Segundo Domingo de Pascua (8 de abril de 2018)

Segundo Domingo de Pascua (8 de abril de 2018)

En el Evangelio de hoy los discípulos experimentan la verdadera presencia de Jesús después de Su resurrección. Él nos invita a que nosotros también creamos que se encuentra realmente presente entre nosotros. San Francisco de Sales observa lo siguiente:

A través la fe, Dios nos ayuda a aceptar, a comprender y a amar las verdades divinas que nos son reveladas. De nuestra parte, un acto de fe es elegir amar a Dios y a todo lo que provenga de Él. Cuando permitimos que los misterios de la revelación divina nos hablen, nuestra fe se consolida.

Cuando surgen las tentaciones en contra de la fe y de la Iglesia, hagan lo mismo que hacen cuando enfrentan otras tentaciones.
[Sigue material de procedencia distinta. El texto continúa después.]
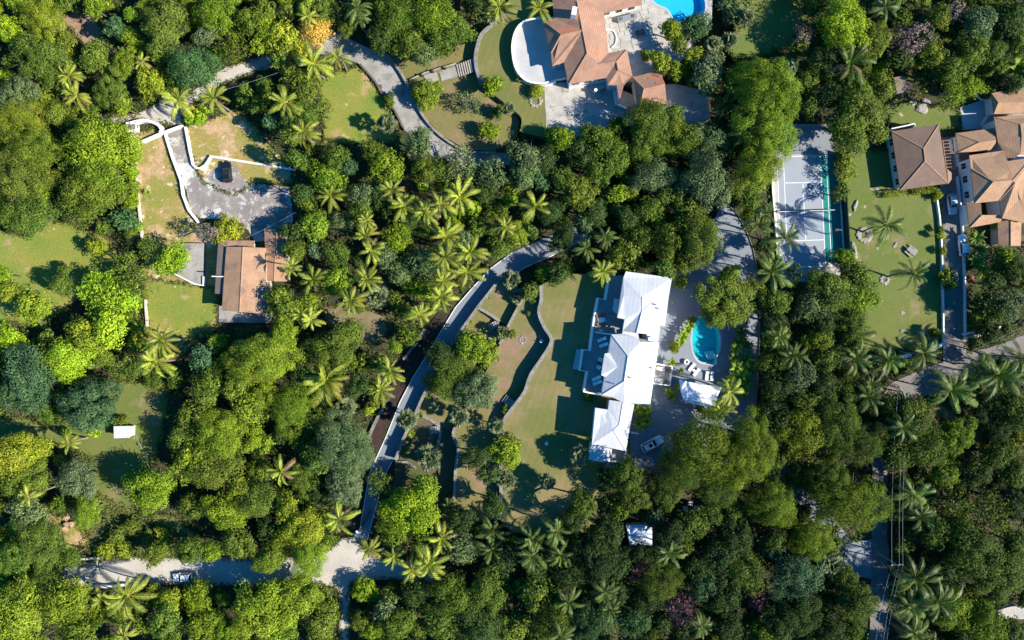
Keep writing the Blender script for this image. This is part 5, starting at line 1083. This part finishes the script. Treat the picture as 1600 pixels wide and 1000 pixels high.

No peleen con ellas. Arrodíllense a los pies de Nuestro Salvador. Díganle que ustedes le pertenecen y que necesitan Su ayuda, aún si no pueden hablar. Las tentaciones en contra la fe son una prueba como cualquier otra, y ustedes deben permanecer en calma. He visto a muy pocas personas progresar sin experimentar este tipo de pruebas. Por lo tanto, deben ser pacientes. Después de la tempestad, Dios envía la calma.

El amor sagrado le da vida a la fe. Sin duda alguna, mientras permanezcamos en esta vida, el movimiento imperceptible del amor de Dios en nosotros nos hace santos. Es el Espíritu Santo el que vierte ese amor divino en nuestros corazones. Tan pronto se trasplanta un árbol, sus raíces se extienden y se hunden en lo más profundo de la tierra que las nutre. Es sólo después, cuando vemos que el árbol sigue creciendo, que nos damos cuenta de que sus raíces se están extendiendo y que la tierra las está alimentando. De igual manera, gracias al amor divino, un corazón puede ser trasplantado de las cosas que no son de Dios a las cosas que sí lo son. Si este corazón ora fervientemente, seguramente continuará abriéndose y adhiriéndose a la bondad de Dios que lo nutrirá.

Reanimada por el amor sagrado, la fe viviente sirve a Dios; como un siervo fiel, hace todo lo que sabe y que reconoce que le agrada a Dios. Seamos siervos del amor de Dios como lo fueron los apósteles y los primeros cristianos. De esta manera seremos testigos de la presencia de Jesús entre nosotros, como comunidad viva de fe, de esperanza y del amor sagrado.

(Adaptado de los escritos de San Francisco de Sales).